So apparently I'm doing something wrong, but can't figure out what. I've read a proof of the Yoneda lemma and understand it from Riehl's book, but to try it out, I tried an example.
My input category: C has objects X and Y only, with just the arrows, $id_X : X →X$ $g : X →X$ $f : X→Y$ And of course $Y$'s $id$ arrow. I choose $g^2=id_X$, and with only $f:X→Y$, $f$ composed with $g$ must be $f$.
I pick a functor $A:C→Set$, such that $AX =$ {0,1}, and $Ag = id_{AX}$, and as far as I can tell everything up to now is legal.
With $g$ defined the way it is, then $g^{*}: C(X,X) → C(X,X)$ has, $g^{*}(g) = g^2 = id_X$ $g^{*}(id_X) = g$, So $g^*$ swaps the elements of $C(X,X)$. But as I've defined $AX$ and $Ag$, I can't see a natural transformation $α:C(-, X) →A$ that seems to commute the square for $g$, when according to Yoneda there should exist two natural transformations BC $AX$ has two elements!
Further, when I formed the natural square for $f:X→Y$, I get four functions mapping $C(X,X) →AX$ and the $Y$ component $α_Y$ can be whatever that fits, so I figured doing squares for $id_X$ and $g$ would restrict to two for $α_X$, which is when I found the first issue I mentioned.
Can someone please spell this out, I feel like it really shouldn't be this complicated... Edit: Fixed it from 'there is no" to "I can see".

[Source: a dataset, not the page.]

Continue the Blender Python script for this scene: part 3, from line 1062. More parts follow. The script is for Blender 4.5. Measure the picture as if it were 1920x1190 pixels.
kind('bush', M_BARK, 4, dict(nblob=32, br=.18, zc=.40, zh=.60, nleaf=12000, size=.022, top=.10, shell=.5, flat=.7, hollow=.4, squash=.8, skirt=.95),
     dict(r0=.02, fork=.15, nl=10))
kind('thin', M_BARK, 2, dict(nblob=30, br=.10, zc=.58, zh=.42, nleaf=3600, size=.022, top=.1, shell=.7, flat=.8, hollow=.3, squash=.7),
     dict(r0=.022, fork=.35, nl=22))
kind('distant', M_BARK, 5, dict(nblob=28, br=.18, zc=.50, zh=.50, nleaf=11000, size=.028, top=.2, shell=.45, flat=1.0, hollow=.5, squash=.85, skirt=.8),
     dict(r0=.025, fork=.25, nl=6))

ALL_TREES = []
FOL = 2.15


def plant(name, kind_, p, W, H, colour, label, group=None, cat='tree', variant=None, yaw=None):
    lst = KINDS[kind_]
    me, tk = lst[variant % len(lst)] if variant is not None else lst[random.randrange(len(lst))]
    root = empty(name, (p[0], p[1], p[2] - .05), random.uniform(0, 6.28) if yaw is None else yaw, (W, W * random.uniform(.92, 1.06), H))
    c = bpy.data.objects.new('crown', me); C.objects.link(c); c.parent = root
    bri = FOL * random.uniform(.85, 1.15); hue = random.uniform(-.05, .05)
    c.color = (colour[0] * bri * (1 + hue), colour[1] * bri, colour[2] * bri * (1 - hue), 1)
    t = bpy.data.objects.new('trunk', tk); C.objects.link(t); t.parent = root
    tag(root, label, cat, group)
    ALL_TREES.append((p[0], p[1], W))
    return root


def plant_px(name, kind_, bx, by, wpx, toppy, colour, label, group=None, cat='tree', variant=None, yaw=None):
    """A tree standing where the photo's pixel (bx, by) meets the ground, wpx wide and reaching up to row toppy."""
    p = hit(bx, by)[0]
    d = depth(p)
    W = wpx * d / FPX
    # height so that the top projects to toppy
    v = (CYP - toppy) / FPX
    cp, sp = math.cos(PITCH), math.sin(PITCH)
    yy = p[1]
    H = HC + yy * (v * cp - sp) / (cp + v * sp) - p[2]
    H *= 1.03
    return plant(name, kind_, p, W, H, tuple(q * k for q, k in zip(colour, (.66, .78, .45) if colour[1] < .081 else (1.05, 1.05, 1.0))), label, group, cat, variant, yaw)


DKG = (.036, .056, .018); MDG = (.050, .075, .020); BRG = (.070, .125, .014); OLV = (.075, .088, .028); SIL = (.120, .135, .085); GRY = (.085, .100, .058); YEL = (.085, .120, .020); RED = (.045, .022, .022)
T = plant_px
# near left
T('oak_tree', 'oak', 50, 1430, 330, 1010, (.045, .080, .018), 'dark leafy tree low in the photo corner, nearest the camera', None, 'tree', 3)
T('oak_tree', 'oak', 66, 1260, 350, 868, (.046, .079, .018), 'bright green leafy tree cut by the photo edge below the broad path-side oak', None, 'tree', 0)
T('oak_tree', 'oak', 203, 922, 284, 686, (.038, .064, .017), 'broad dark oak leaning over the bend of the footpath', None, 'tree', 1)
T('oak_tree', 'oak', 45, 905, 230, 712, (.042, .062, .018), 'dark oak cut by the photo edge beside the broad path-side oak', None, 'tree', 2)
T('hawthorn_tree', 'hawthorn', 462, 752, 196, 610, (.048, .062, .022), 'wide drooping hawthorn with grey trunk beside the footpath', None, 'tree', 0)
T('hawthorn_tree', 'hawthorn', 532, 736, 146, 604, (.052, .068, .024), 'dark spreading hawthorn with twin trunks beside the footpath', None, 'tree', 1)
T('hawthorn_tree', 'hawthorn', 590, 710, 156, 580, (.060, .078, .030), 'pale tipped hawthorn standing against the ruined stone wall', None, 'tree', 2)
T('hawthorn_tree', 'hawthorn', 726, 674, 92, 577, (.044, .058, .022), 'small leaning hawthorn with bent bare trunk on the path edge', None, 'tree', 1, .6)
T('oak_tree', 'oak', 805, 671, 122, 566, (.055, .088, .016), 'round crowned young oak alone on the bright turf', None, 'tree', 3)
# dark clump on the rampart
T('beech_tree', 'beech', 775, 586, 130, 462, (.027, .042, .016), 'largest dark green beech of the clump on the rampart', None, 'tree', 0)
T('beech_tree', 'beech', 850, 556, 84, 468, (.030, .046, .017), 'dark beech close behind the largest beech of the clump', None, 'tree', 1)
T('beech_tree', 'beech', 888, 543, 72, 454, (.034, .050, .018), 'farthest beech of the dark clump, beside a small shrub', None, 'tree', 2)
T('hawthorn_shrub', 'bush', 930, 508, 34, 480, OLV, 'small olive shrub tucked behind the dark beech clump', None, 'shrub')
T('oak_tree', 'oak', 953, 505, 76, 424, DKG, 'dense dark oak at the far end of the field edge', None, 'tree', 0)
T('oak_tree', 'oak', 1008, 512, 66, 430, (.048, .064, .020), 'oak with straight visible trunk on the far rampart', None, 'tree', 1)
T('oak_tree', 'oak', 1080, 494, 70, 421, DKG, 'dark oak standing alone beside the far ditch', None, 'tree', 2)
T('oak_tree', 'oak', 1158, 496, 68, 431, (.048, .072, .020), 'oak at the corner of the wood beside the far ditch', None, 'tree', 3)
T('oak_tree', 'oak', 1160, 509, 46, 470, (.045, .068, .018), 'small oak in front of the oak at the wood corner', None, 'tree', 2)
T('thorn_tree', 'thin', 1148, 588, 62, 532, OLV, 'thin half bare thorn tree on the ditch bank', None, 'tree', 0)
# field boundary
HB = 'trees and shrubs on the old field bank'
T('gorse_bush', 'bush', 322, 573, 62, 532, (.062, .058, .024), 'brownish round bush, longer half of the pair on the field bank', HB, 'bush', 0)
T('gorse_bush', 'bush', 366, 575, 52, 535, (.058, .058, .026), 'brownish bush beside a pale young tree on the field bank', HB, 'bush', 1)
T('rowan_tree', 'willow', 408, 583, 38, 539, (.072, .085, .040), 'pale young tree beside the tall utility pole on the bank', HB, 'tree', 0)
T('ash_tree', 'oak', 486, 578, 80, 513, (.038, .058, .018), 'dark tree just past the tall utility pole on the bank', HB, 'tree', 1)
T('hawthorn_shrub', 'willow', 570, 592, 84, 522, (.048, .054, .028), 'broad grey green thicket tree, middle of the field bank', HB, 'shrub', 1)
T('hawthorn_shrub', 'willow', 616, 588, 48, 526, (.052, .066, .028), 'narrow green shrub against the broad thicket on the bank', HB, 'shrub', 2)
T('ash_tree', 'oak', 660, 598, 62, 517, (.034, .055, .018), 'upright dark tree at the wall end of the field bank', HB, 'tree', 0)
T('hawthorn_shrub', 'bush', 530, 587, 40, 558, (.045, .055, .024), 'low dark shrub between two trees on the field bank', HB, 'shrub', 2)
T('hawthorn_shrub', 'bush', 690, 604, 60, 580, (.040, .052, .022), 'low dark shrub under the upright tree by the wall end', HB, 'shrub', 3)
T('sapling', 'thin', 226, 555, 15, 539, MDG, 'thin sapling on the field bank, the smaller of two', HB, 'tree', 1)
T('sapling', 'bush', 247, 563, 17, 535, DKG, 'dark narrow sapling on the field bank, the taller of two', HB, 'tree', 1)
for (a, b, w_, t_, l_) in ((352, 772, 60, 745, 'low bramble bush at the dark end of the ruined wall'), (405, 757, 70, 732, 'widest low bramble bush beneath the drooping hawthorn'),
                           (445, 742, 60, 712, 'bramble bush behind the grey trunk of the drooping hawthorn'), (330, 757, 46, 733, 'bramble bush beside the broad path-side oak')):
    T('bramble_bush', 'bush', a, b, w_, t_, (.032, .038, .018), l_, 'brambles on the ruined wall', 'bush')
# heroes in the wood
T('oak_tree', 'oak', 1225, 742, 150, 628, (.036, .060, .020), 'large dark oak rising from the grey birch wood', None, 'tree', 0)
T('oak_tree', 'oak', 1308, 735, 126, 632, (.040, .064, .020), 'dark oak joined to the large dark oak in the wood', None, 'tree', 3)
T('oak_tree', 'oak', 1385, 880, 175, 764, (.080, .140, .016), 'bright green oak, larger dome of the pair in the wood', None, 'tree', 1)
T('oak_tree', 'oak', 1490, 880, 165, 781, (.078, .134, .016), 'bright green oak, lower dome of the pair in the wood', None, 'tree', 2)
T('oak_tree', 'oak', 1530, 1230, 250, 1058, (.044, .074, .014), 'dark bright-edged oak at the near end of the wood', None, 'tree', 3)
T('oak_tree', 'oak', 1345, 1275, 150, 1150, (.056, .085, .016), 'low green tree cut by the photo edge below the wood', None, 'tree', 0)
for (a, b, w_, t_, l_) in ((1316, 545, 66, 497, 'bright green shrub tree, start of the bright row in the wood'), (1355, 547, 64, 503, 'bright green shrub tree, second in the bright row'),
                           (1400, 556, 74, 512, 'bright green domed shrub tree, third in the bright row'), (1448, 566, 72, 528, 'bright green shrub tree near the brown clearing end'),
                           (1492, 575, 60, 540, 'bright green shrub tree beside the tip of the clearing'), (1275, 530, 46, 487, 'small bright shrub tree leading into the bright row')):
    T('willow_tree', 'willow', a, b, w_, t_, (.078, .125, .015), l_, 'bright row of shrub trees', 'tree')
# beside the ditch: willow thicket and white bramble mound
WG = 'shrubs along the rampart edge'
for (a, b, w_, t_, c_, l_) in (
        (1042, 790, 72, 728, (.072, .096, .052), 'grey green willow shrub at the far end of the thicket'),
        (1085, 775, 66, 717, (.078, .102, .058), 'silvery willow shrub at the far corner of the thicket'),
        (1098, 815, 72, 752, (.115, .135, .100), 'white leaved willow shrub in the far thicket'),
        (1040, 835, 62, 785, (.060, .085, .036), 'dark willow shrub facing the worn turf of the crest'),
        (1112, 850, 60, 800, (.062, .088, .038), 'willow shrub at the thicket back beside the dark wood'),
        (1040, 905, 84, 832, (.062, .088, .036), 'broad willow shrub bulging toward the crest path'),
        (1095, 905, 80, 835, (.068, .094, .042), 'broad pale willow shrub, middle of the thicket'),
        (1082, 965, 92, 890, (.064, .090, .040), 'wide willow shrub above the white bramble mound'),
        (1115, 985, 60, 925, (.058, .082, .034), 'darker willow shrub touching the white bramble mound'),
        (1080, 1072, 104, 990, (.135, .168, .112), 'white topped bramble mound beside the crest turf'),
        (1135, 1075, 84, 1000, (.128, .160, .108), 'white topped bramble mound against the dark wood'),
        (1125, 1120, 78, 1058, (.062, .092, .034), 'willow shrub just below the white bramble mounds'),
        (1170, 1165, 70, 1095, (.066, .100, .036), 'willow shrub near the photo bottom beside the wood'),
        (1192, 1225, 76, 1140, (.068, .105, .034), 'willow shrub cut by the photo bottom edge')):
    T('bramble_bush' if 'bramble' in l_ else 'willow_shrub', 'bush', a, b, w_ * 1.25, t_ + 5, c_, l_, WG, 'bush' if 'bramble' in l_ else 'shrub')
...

Riehl (like other sources) state Yoneda using $C(X, -)$ rather than $C(-,X)$ (of course, there's a dual version with $C(-, X)$ - see Exercise 2.2.i) - I'm not sure if this is a typo or if you really want the dual version. Assuming it's a typo:
What I think you're concerned about is the following diagram: $$ \begin{array}{ccc} C(X,X) & \stackrel{\alpha_X}\to & A(X)\\ \downarrow C(X,g) & & \downarrow A(g)=\operatorname{id} \\ C(X,X) & \stackrel{\alpha_X} \to & A(X) \end{array} $$ Is that right? You say there aren't any natural transformations $\alpha$ making it commute, but there are two. One $\alpha_X$ sends both $\operatorname{id}_X$ and $g$ to 0, the other sends them both to 1. This is what Yoneda says should happen - the natural transformations are in bijection with $A(X)=\{0,1\}$.